Financial News

  • 20 August 2014, 9:53

Rail Passenger Fares To Rise By 3.5% In 2015

Rail passengers face a hike of 3.5% in train fares in 2015 amid anger over the high cost of train travel.

Campaigners have been protesting at 45 train stations across the country over ticket price increases far outstripping wage rises.

The fare rise is determined by adding 1% to the just-published Retail Prices Index inflation figure for July, which is 2.5%.

But train companies have a "flex" option to add another 2% to some fares, as long as the overall average stays at RPI plus 1%.

It means some fares could go up by 5.5%.

Campaigners say the hike will mean fares have leapt by almost a quarter since the coalition came to power, while over the same period wages have risen by 6.9%.

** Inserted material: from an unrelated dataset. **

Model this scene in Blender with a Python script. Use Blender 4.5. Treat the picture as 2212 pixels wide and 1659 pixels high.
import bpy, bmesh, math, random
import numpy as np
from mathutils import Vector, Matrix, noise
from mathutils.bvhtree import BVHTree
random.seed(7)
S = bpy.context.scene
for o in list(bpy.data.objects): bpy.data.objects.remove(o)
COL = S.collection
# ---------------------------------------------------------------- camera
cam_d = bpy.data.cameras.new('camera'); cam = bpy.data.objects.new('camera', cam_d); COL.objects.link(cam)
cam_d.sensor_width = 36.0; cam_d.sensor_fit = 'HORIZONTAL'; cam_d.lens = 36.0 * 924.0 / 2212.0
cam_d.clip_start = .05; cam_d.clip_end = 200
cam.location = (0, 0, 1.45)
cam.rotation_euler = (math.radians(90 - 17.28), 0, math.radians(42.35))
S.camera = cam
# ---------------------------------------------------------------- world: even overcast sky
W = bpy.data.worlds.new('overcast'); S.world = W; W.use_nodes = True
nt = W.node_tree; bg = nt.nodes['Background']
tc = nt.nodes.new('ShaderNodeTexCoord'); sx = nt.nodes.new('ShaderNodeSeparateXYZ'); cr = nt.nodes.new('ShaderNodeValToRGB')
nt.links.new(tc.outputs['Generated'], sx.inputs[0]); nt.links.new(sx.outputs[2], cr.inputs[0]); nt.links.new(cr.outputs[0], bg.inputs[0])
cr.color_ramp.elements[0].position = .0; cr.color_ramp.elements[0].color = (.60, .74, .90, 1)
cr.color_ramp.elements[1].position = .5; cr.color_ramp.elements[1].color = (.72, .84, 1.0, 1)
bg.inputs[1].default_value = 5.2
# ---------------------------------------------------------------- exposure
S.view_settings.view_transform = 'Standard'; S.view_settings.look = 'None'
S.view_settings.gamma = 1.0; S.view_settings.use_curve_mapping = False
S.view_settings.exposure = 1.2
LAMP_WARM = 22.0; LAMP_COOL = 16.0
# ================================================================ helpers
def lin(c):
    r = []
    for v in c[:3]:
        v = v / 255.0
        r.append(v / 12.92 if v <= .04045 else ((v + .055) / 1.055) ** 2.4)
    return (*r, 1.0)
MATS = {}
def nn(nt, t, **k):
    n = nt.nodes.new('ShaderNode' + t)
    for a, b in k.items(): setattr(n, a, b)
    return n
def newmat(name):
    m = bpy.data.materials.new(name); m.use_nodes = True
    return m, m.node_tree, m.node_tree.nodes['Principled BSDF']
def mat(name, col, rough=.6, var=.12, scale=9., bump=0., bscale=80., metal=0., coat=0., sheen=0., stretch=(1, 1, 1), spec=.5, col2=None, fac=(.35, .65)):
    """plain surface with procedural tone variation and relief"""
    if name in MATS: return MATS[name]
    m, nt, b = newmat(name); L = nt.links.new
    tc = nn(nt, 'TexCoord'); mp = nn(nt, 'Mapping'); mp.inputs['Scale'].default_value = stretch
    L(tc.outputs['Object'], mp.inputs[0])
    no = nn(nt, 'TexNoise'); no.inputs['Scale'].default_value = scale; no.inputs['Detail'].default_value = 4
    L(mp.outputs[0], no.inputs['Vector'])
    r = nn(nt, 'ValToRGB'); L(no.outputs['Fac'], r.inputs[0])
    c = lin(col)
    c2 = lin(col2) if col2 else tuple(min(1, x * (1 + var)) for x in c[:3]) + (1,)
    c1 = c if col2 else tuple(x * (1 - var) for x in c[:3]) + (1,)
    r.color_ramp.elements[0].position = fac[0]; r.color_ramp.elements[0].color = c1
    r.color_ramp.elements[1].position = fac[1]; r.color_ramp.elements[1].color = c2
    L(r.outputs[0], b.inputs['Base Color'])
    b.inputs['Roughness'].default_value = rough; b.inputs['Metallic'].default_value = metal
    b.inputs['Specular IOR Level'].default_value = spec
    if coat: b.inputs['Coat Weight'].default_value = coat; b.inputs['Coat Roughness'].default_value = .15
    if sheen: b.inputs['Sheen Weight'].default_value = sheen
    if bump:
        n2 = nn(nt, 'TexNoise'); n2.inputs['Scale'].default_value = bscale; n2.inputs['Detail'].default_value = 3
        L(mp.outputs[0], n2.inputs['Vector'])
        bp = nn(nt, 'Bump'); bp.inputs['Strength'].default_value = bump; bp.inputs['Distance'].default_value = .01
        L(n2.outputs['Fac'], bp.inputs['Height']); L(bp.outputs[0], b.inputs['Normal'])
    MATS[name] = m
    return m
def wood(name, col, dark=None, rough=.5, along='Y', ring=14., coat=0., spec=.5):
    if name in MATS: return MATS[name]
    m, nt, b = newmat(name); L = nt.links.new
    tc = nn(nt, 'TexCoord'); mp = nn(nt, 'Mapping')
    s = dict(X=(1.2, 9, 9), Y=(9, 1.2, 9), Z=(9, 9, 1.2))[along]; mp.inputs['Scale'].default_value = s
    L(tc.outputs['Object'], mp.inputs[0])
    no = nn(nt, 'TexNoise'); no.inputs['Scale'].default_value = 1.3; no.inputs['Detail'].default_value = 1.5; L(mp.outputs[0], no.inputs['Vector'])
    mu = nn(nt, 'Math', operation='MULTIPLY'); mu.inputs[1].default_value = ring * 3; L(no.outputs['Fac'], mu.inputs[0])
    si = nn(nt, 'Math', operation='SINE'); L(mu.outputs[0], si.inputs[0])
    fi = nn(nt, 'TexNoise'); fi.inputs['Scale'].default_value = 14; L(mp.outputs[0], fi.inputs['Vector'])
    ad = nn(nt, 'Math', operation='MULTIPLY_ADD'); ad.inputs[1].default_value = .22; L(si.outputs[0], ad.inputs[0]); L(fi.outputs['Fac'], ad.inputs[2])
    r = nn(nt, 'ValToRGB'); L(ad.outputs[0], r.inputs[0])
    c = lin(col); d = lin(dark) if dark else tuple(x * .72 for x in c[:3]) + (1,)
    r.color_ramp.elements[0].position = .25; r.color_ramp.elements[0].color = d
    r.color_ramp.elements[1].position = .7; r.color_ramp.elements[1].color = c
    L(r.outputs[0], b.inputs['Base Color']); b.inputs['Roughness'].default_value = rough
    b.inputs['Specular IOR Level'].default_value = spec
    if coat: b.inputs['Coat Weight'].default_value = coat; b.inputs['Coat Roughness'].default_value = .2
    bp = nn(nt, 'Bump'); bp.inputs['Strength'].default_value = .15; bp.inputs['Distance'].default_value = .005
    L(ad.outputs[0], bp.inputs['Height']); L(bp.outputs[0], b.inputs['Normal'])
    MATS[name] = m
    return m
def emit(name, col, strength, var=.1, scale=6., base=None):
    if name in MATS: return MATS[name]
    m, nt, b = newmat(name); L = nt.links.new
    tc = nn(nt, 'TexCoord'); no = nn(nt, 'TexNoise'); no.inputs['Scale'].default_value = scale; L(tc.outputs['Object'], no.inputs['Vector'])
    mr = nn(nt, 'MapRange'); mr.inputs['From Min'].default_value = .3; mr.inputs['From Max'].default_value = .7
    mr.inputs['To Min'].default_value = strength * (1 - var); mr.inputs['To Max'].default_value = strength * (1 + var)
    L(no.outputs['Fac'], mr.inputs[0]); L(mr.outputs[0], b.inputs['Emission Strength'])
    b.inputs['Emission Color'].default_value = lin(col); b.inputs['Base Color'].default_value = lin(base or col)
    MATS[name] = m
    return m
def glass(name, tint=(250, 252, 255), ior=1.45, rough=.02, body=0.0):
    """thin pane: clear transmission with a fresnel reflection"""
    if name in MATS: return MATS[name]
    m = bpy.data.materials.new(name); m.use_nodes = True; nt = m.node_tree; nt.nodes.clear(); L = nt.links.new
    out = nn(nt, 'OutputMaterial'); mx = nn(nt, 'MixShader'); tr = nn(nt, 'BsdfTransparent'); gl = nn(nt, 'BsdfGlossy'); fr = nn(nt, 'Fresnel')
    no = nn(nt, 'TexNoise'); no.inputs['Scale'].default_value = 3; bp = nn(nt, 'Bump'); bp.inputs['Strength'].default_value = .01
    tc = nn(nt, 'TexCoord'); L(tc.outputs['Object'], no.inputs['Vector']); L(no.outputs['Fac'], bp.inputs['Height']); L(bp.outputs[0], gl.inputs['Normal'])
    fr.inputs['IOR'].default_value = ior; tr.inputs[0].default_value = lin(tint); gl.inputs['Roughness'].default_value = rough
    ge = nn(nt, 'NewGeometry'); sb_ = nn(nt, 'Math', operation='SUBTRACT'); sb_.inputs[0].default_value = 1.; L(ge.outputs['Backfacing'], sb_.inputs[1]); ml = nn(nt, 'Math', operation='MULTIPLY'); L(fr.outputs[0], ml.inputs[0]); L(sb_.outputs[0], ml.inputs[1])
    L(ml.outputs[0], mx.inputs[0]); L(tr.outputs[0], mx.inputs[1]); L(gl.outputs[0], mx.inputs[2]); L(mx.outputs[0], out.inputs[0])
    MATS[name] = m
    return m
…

It has already led to calls for the Government to again cap the increase to just the RPI  figure as it did last year.

Kevin Rowan of the TUC said it was bad news for passengers, and claimed the fare hikes were going towards the profits and shareholder dividends of the private train operators.

Labour has also condemned the rise, with Shadow Transport Secretary Mary Creagh saying: "David Cameron has allowed train companies to sting passengers with inflation-busting fare rises of over 20% since 2010, costing them hundreds of pounds. We can't go on like this."

But Transport Minister Claire Perry defended the rises arguing there had been an "unprecedented investment" in the rail service.

She told Sky News: "The challenge is making sure fares are fair."

David Sidebottom, director of rail customer watchdog Passenger Focus, said many travellers would be concerned about the fare rise.

He said: "This level of fare increase puts more pressure on the railways to ensure passengers get an excellent service for the money they are paying.

"We hope the Government will step in again as it did last year, to ensure that train fares in England do not rise above the rate of inflation announced today."

The transport charity Sustrans said: "Last year the Chancellor showed he understood the negative impact of high rail costs on the economy by holding fares to an inflation-only increase. He needs to take action again this year."